Friday, 13 January 2012

Was Cameron's veto for nothing?

Daniel Hannan writes:

Twenty-six EU leaders are reported to have agreed a new draft for the FU Treaty. Although the text is not yet available, it apparently still makes references to the EU institutions. On what possible legal basis, though, can it do so? This is supposed to be an accord among 26 states (though it will almost certainly be fewer in the end) which just happen to be members of the EU. They can no more decree meetings with the European Parliament than with the Majlis of Oman; no more lay down that the ECJ should arbitrate their disputes than that the Idaho Supreme Court should do so.

If they want to use EU institutions, they need the permission of all 27 members. Yet they have made clear that they are unwilling to meet even the token price that David Cameron had demanded in return, namely a guarantee that future regulations in the field of financial services couldn't be imposed without Britain's consent.
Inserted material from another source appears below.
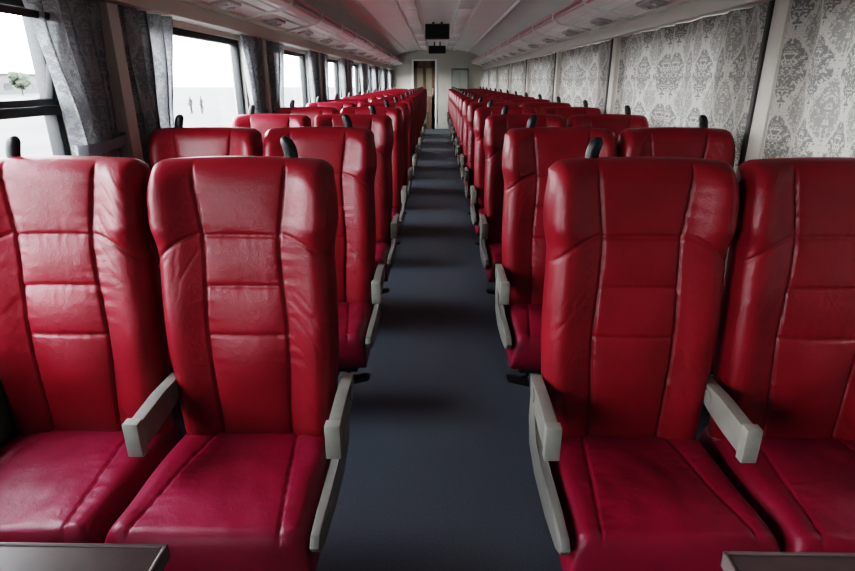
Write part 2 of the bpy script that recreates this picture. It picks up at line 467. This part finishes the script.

The PM cannot possibly concede this point: doing so would reverse his veto – the single most popular act of his premiership. Nor can he allow the precedent to be set that the EU's mechanisms and procedures might be accessed without the explicit permission of all 27 members. If he did so, there would in practice be no more vetoes any more – ever. Any countries wanting to adopt some new integrationist measure would simply sign a treaty among themselves, and carry on using the Brussels institutions.
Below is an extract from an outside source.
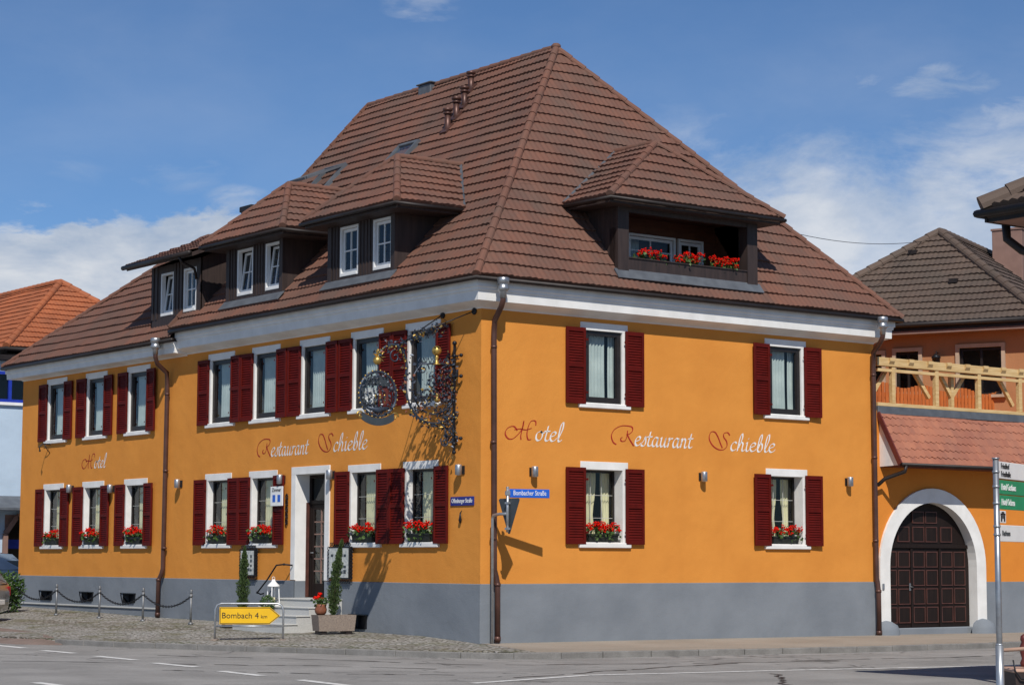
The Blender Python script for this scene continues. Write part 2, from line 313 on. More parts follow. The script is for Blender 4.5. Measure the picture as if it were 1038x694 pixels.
        bp.inputs['Distance'].default_value = 0.004; lk(t, nz_(140, 3), bp.inputs['Height'])
    else:  # kerb stone
        base = ramp(nz_(3, 6), 0.3, (0.17, 0.163, 0.152), 0.7, (0.26, 0.25, 0.235))
        col = mixc_(1.0, base, ramp(nz_(60, 3, 0.7), 0.3, (0.7, 0.7, 0.7), 0.7, (1.1, 1.1, 1.1)), 'MULTIPLY')
        bp.inputs['Distance'].default_value = 0.005; lk(t, nz_(80, 3), bp.inputs['Height'])
    lk(t, col, b.inputs['Base Color']); lk(t, bp.outputs[0], b.inputs['Normal'])
    return m
for k in ('asphalt', 'cobble', 'brick', 'walk', 'kerb'): M[k] = ground_mat(k + '_surface', k)
M['paint'] = pm('worn_road_paint', (0.66, 0.65, 0.62), (0.40, 0.39, 0.37), 9, 0.8, spread=(0.32, 0.5))
M['tar'] = pm('tar_seam', (0.035, 0.034, 0.034), None, 6, 0.6)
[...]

The correct course is also clear:
to encourage the FU, rather than the EU, to become the main forum for integration. After all, if 26 (or 22 or 20 or however many) states have agreed to common economic government, doesn't it make sense for tax harmonisation to take place within that framework? Why not, for example, apply the Tobin Tax through the FU, whose members seem to want it?
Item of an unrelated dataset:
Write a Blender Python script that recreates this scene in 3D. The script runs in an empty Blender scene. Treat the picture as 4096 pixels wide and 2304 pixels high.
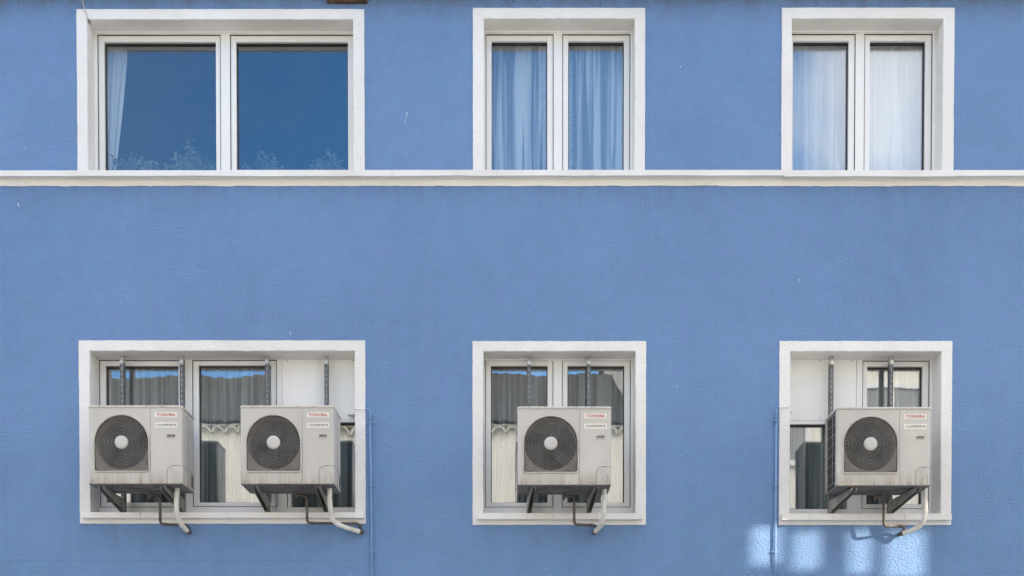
import bpy, bmesh, math, random
from mathutils import Vector, Matrix
R = math.radians
C = bpy.context.scene.collection
SC = bpy.context.scene
rnd = random.Random(7)

# ------------------------------------------------------------------ camera model (shift lens, 1 degree down)
F, PX, VY, TILT, CAM_D, CAM_Z = 4100.0, 2050.0, 2980.0, R(1.05), 8.6, 1.6
PY = VY + F * math.tan(TILT)

def at(px, py, Y):
    u, v = (px - PX) / F, (PY - py) / F
    dy = math.cos(TILT) + v * math.sin(TILT)
    dz = v * math.cos(TILT) - math.sin(TILT)
    t = (Y + CAM_D) / dy
    return Vector((u * t, Y, CAM_Z + dz * t))
def wx(px, py, Y): return at(px, py, Y).x
def wz(py, Y): return at(PX, py, Y).z

# ------------------------------------------------------------------ node helpers / materials
def nd(nt, t, loc=(0, 0), **kw):
    n = nt.nodes.new(t)
    for k, v in kw.items():
        setattr(n, k, v)
    return n
def lk(nt, a, b): nt.links.new(a, b)

def new_mat(name):
    m = bpy.data.materials.new(name); m.use_nodes = True
    nt = m.node_tree; nt.nodes.clear()
    out = nd(nt, 'ShaderNodeOutputMaterial')
    return m, nt, out

def math_n(nt, op, a, b=None, clamp=False):
    n = nd(nt, 'ShaderNodeMath', operation=op); n.use_clamp = clamp
    for i, v in enumerate((a, b)):
        if v is None: continue
        if isinstance(v, (int, float)): n.inputs[i].default_value = v
        else: lk(nt, v, n.inputs[i])
    return n.outputs[0]

def ramp(nt, fac, lo, hi, a=0.0, b=1.0):
    n = nd(nt, 'ShaderNodeMapRange'); n.clamp = True
    lk(nt, fac, n.inputs[0])
    n.inputs[1].default_value = lo; n.inputs[2].default_value = hi
    n.inputs[3].default_value = a; n.inputs[4].default_value = b
    return n.outputs[0]

def mixc(nt, fac, a, b, blend='MIX'):
    n = nd(nt, 'ShaderNodeMix', data_type='RGBA', blend_type=blend)
    if isinstance(fac, (int, float)): n.inputs[0].default_value = fac
    else: lk(nt, fac, n.inputs[0])
    for i, v in ((6, a), (7, b)):
        if isinstance(v, tuple): n.inputs[i].default_value = (*v, 1) if len(v) == 3 else v
        else: lk(nt, v, n.inputs[i])
    return n.outputs[2]

def noise(nt, vec, scale, detail=3.0, rough=0.55, dist=0.0):
    n = nd(nt, 'ShaderNodeTexNoise')
    lk(nt, vec, n.inputs['Vector'])
    n.inputs['Scale'].default_value = scale; n.inputs['Detail'].default_value = detail
    n.inputs['Roughness'].default_value = rough; n.inputs['Distortion'].default_value = dist
    return n.outputs[0]

def pos(nt, scale=(1, 1, 1), loc=(0, 0, 0)):
    g = nd(nt, 'ShaderNodeNewGeometry')
    m = nd(nt, 'ShaderNodeMapping'); lk(nt, g.outputs['Position'], m.inputs[0])
    m.inputs[3].default_value = scale; m.inputs[1].default_value = loc
    return m.outputs[0]

def sep(nt, vec):
    s = nd(nt, 'ShaderNodeSeparateXYZ'); lk(nt, vec, s.inputs[0]); return s.outputs

def principled(nt, out, col, rough=0.6, metal=0.0, spec=0.5, bump=None, bdist=0.002, bstr=1.0):
    p = nd(nt, 'ShaderNodeBsdfPrincipled')
    if isinstance(col, tuple): p.inputs['Base Color'].default_value = (*col, 1)
    else: lk(nt, col, p.inputs['Base Color'])
    if isinstance(rough, (int, float)): p.inputs['Roughness'].default_value = rough
    else: lk(nt, rough, p.inputs['Roughness'])
    p.inputs['Metallic'].default_value = metal
    p.inputs['Specular IOR Level'].default_value = spec
    if bump is not None:
        b = nd(nt, 'ShaderNodeBump'); b.inputs['Strength'].default_value = bstr
        b.inputs['Distance'].default_value = bdist
        lk(nt, bump, b.inputs['Height']); lk(nt, b.outputs[0], p.inputs['Normal'])
    lk(nt, p.outputs[0], out.inputs[0])
    return p

def mat_plain(name, col, rough=0.6, metal=0.0, var=0.12, vscale=9.0, spec=0.5, dirt=None, dirt_amt=0.0, dscale=4.0):
    m, nt, out = new_mat(name)
    v = pos(nt)
    n = noise(nt, v, vscale, 4)
    f = ramp(nt, n, 0.3, 0.7, 1 - var, 1 + var)
    cc = nd(nt, 'ShaderNodeVectorMath', operation='SCALE'); cc.inputs[0].default_value = col
    lk(nt, f, cc.inputs[3])
    c = cc.outputs[0]
    if dirt:
        d = noise(nt, v, dscale, 6, 0.65)
        c = mixc(nt, ramp(nt, d, 0.5, 0.75, 0, dirt_amt), c, dirt)
    principled(nt, out, c, rough, metal, spec)
    return m

def stucco(name, col, grain=1.0, stains=False, tint=None):
    m, nt, out = new_mat(name)
    v = pos(nt)
    vs = pos(nt, (0.62, 1, 1.0))
    big = noise(nt, v, 0.55, 4, 0.6)
    mid = noise(nt, v, 5.0, 4, 0.6)
    f = math_n(nt, 'ADD', ramp(nt, big, 0.3, 0.7, 0.90, 1.08), ramp(nt, mid, 0.3, 0.7, -0.03, 0.03))
    fine = noise(nt, vs, 68, 2.0, 0.6, 0.4)
    fine2 = noise(nt, vs, 150, 2, 0.6)
    f = math_n(nt, 'ADD', f, ramp(nt, fine2, 0.3, 0.7, -0.05, 0.05))
    cc = nd(nt, 'ShaderNodeVectorMath', operation='SCALE'); cc.inputs[0].default_value = col
    lk(nt, f, cc.inputs[3])
    c = cc.outputs[0]
    if tint:
        t = noise(nt, v, 1.3, 3, 0.55)
        c = mixc(nt, ramp(nt, t, 0.42, 0.62, 0, 0.5), c, tint)
    if stains:
        xyz = sep(nt, v)
        # soot and run-off specks just under the cornice and under the string course
        sp = noise(nt, pos(nt, (1, 1, 0.45)), 17, 5, 0.7)
        thr = ramp(nt, xyz[2], STAIN_Z - 0.34, STAIN_Z, 0.90, 0.60)
        d = math_n(nt, 'SUBTRACT', sp, thr)
        c = mixc(nt, ramp(nt, d, 0.0, 0.06, 0, 0.8), c, (0.075, 0.055, 0.045))
        g = noise(nt, pos(nt, (2.2, 1, 0.35)), 2.6, 4, 0.6)
        gz = ramp(nt, xyz[2], STAIN_Z - 0.22, STAIN_Z, 0, 1)
        c = mixc(nt, math_n(nt, 'MULTIPLY', ramp(nt, g, 0.4, 0.68, 0.1, 0.7), gz), c, (0.13, 0.14, 0.17))
        # sparse dark pin holes over the whole wall
        ph = noise(nt, v, 23, 2, 0.5)
        c = mixc(nt, ramp(nt, ph, 0.775, 0.80, 0, 0.55), c, (0.05, 0.06, 0.1))
        # faint vertical weather streaks
        st = noise(nt, pos(nt, (5.0, 1, 0.22)), 1.6, 5, 0.6)
        c = mixc(nt, ramp(nt, st, 0.52, 0.75, 0, 0.07), c, (0.30, 0.34, 0.42))
        st2 = noise(nt, pos(nt, (3.0, 1, 0.3), (3, 0, 9)), 1.1, 5, 0.6)
        c = mixc(nt, ramp(nt, st2, 0.52, 0.75, 0, 0.08), c, (0.08, 0.12, 0.24))
    if stains:
        ru = noise(nt, pos(nt, (7.0, 1, 0.5), (1, 0, 4)), 1.7, 5, 0.62)
        def run(zt, zb, x0, x1, amt, colr):
            m = math_n(nt, 'MULTIPLY', ramp(nt, xyz[2], zb, zt, 0, 1), math_n(nt, 'LESS_THAN', xyz[2], zt))
            m = math_n(nt, 'MULTIPLY', m, math_n(nt, 'MULTIPLY', math_n(nt, 'GREATER_THAN', xyz[0], x0), math_n(nt, 'LESS_THAN', xyz[0], x1)))
            return mixc(nt, math_n(nt, 'MULTIPLY', m, ramp(nt, ru, 0.44, 0.68, 0, amt)), c, colr)
        c = run(wz(743, 0), wz(860, 0), -20, 20, 0.34, (0.13, 0.17, 0.24))
        for px0, px1, pz in ((317, 1461, 2094), (1890, 2584, 2098), (3117, 3807, 2099)):
            c = run(wz(pz, 0), wz(pz + 170, 0), wx(px0, pz, 0), wx(px1, pz, 0), 0.3, (0.12, 0.16, 0.23))
        hu = noise(nt, v, 7.0, 3, 0.5)
        c = mixc(nt, ramp(nt, hu, 0.48, 0.66, 0, 0.35), c, (0.150, 0.305, 0.50))
        hu2 = noise(nt, pos(nt, (1, 1, 1), (5, 2, 8)), 8.0, 3, 0.5)
        c = mixc(nt, ramp(nt, hu2, 0.52, 0.68, 0, 0.35), c, (0.190, 0.265, 0.54))
        # hairline crack running along the foot of the left half
        wav = noise(nt, pos(nt, (1, 1, 0.0)), 9.0, 5, 0.7)
        dz = math_n(nt, 'ABSOLUTE', math_n(nt, 'SUBTRACT', math_n(nt, 'ADD', xyz[2], math_n(nt, 'MULTIPLY', wav, 0.03)), wz(2243, 0) + 0.015))
        ck = math_n(nt, 'MULTIPLY', math_n(nt, 'LESS_THAN', dz, 0.0016), math_n(nt, 'LESS_THAN', xyz[0], wx(1440, 2240, 0)))
        c = mixc(nt, math_n(nt, 'MULTIPLY', ck, 0.45), c, (0.06, 0.09, 0.15))
    h = math_n(nt, 'ADD', ramp(nt, fine, 0.25, 0.75, 0, 1), math_n(nt, 'MULTIPLY', fine2, 0.45))
    principled(nt, out, c, 0.88, 0, 0.25, h, 0.0065 * grain, 1.0)
    return m

def glass_mat(name, r0, tint=(0.93, 0.96, 0.97)):
    m, nt, out = new_mat(name)
    lw = nd(nt, 'ShaderNodeLayerWeight'); lw.inputs[0].default_value = 0.5
    p5 = math_n(nt, 'POWER', lw.outputs['Facing'], 5.0)
    fac = math_n(nt, 'ADD', math_n(nt, 'MULTIPLY', p5, 1 - r0), r0, True)
    gl = nd(nt, 'ShaderNodeBsdfGlossy'); gl.inputs['Roughness'].default_value = 0.0
    gl.inputs['Color'].default_value = (1, 1, 1, 1)
    wob = noise(nt, pos(nt), 1.6, 1)
    b = nd(nt, 'ShaderNodeBump'); b.inputs['Strength'].default_value = 1.0; b.inputs['Distance'].default_value = 0.0022
    lk(nt, wob, b.inputs['Height']); lk(nt, b.outputs[0], gl.inputs['Normal'])
    tr = nd(nt, 'ShaderNodeBsdfTransparent'); tr.inputs[0].default_value = (*tint, 1)
    mx = nd(nt, 'ShaderNodeMixShader'); lk(nt, fac, mx.inputs[0]); lk(nt, tr.outputs[0], mx.inputs[1]); lk(nt, gl.outputs[0], mx.inputs[2])
    lk(nt, mx.outputs[0], out.inputs[0])
    return m

def sheer_mat(name, col, opac, band=0.0, freq=15.0, sharp=0.06):
    m, nt, out = new_mat(name)
    v = pos(nt, (freq, 1.0, 0.35))
    n = noise(nt, v, 1.0, 2.5, 0.6)
    d = nd(nt, 'ShaderNodeBsdfDiffuse'); d.inputs[0].default_value = (*col, 1)
    t = nd(nt, 'ShaderNodeBsdfTranslucent'); t.inputs[0].default_value = (*col, 1)
    m1 = nd(nt, 'ShaderNodeMixShader'); m1.inputs[0].default_value = 0.2
    lk(nt, d.outputs[0], m1.inputs[1]); lk(nt, t.outputs[0], m1.inputs[2])
    tr = nd(nt, 'ShaderNodeBsdfTransparent')
    lw = nd(nt, 'ShaderNodeLayerWeight'); lw.inputs[0].default_value = 0.5
    op = math_n(nt, 'ADD', math_n(nt, 'MULTIPLY', lw.outputs['Facing'], 0.7), ramp(nt, n, 0.5 - sharp, 0.5 + sharp, opac - band, opac + band), True)
    m2 = nd(nt, 'ShaderNodeMixShader'); lk(nt, op, m2.inputs[0]); lk(nt, tr.outputs[0], m2.inputs[1]); lk(nt, m1.outputs[0], m2.inputs[2])
    lk(nt, m2.outputs[0], out.inputs[0])
    return m

STAIN_Z = wz(0, 0) + 0.02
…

Rather than obliging the FU states to establish a wholly new institutional structure from scratch, why not simply transfer departments from the existing EU institutions to the FU? Let the FU run Eurojust; let it run the European External Action Service; let it run the Agriculture and Fisheries DGs at the European Commission; let it take over, bit by bit, the functions of the EU that have to do with political union. And, once all this has happened, let it assume control over the European Parliament and the European Court of Justice, leaving non-participant states in alooser arrangement along the lines of the present-day European Economic Area.
Hannan finishes with a beautiful metaphor:
You wouldn't even need to call it leaving the EU. The EU might still survive, like the shell of an egg sucked dry by a weasel, its function reduced to maintenance of a single market and enhanced intergovernmental co-operation. At that stage, though, it might make sense to give it a new name. How about European Free Trade Association?